Hands-on at E3 / Batman: Arkham Asylum

It happens in almost every movie, and I wouldn’t know nor would want to count how many times in the comics. A gang of four or so criminals are in a boiler room, sewer, tunnel, or really dark play pen… They’re carrying sacks of cash they just stole, and they’re pointing their flashlights around in search of “The Bat Man.” Initially, they’re cocksure that they’re going to find him, and gun him down. And why wouldn’t they? Four guys with guns against one crazed gunless vigilante who galavants about the city in a bat suit? It’d be absurd to think otherwise. But sure enough, The Bat Man swoops in and takes them out. One by one they go, and as each takes their turn meeting the unfortunately fated large Bat Fist to the Face, their confidence wanes. When it’s down to that last sorry sap, he is struggling to keep from peeing his pants. He flails the flashlight more erratically, and any little sound will set him off, causing him to fire aimlessly in what may not even be the general direction of the sound. It’s inevitable, he’ll be taken out, too. In the movies, it’s when this last guy gets it that the audience gets to see Batman’s face, right before he brutally renders the would-be fugitive unconscious. In Batman: Arkham Asylum, rather than following those criminals, you watch Batman do this the whole time. Not only do you watch, you are Batman. You get to swoop around, you dive in for a vicious stomp, and then disappear again, and you’re the one watching them as their fear grows and grows.

Is this a cool game? Yes.

Did I do well as the caped crusader? Absolutely not. Such is one of the inherent flaws of first impressions of games on an E3 show floor. You’re not going to fully know just what the hell you’re doing, and you certainly don’t have the time to figure it out. All the same, this may be the first Batman game that takes to heart that mantra of “Strike fear into the heart of evil” or however it goes. The beginning of the demo showed off the brawling side of things, and it’s serviceable and looks right. Batman’s hits hit hard, they go down, you pull combos… not much to really report. It’s the stealth and the stalking that’s got it goin’ on. It’s grimly satisfying to watch yourself glide down from the stoop you were just at, landing with your feet square onto a villain, then walking over to him (he’ll have been knocked back a ways), and giving him a good hard punch to the face that will surely render him unconscious for the duration of the single-player campaign, however long it is. The reason I failed at this, is because for the first three enemies, I followed this procedure. For the final enemy, I wanted to spice things up. I wanted to pull him off the ledge he was on, entangle him… I don’t know… anything but the flying kick thing.

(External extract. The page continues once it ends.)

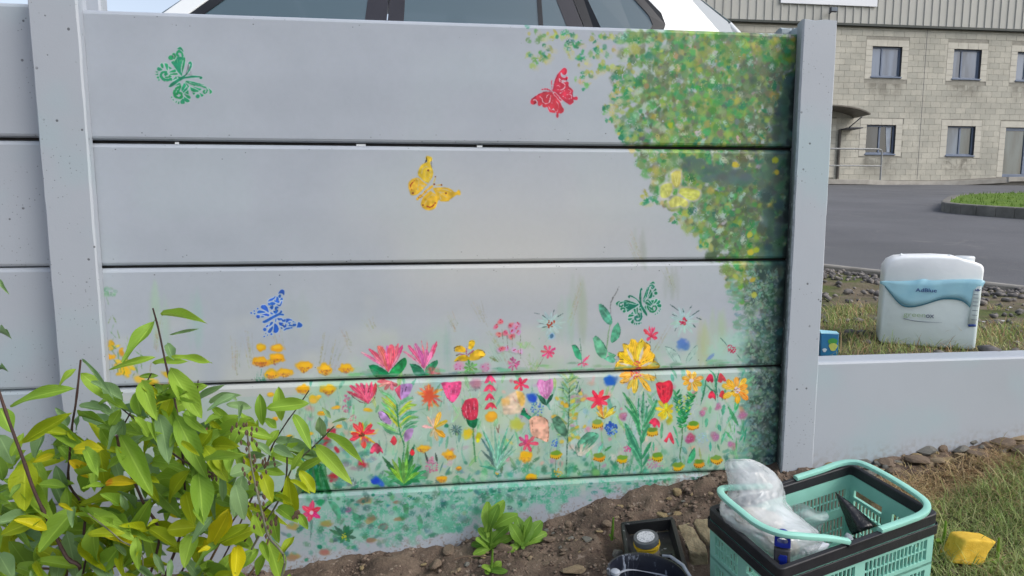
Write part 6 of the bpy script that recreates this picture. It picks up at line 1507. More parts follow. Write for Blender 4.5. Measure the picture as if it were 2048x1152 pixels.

That’s where I wish I knew what was going on. I tried my best. I threw batarangs, I crawled on ledges on which I thought he’d get close. It just never happened, and when I thought I was somewhere… I pushed the wrong button. The lone freaked out baddie shrieked, fired, and got one good bullet off that ended me.

That said, I had fun playing this game. You’ve probably seen screenshots and videos, so you know that the visuals are great, and with Mark Hamill taking on the Joker’s voice again, I’m expecting the rest of the overall presentation to feel like classic dark Batman. And what could be better? If the way this one scenario played out is any indicator, then hopefully many other classic Batman tropes will be treated with just as much care, and we’ll be in for the gaming experience the dark knight has never received but always deserved. Heck, even if they just vary up this mechanic, just stalking people and getting them scared has a raw delight all its own that I wish more games had. I’m looking forward to this one.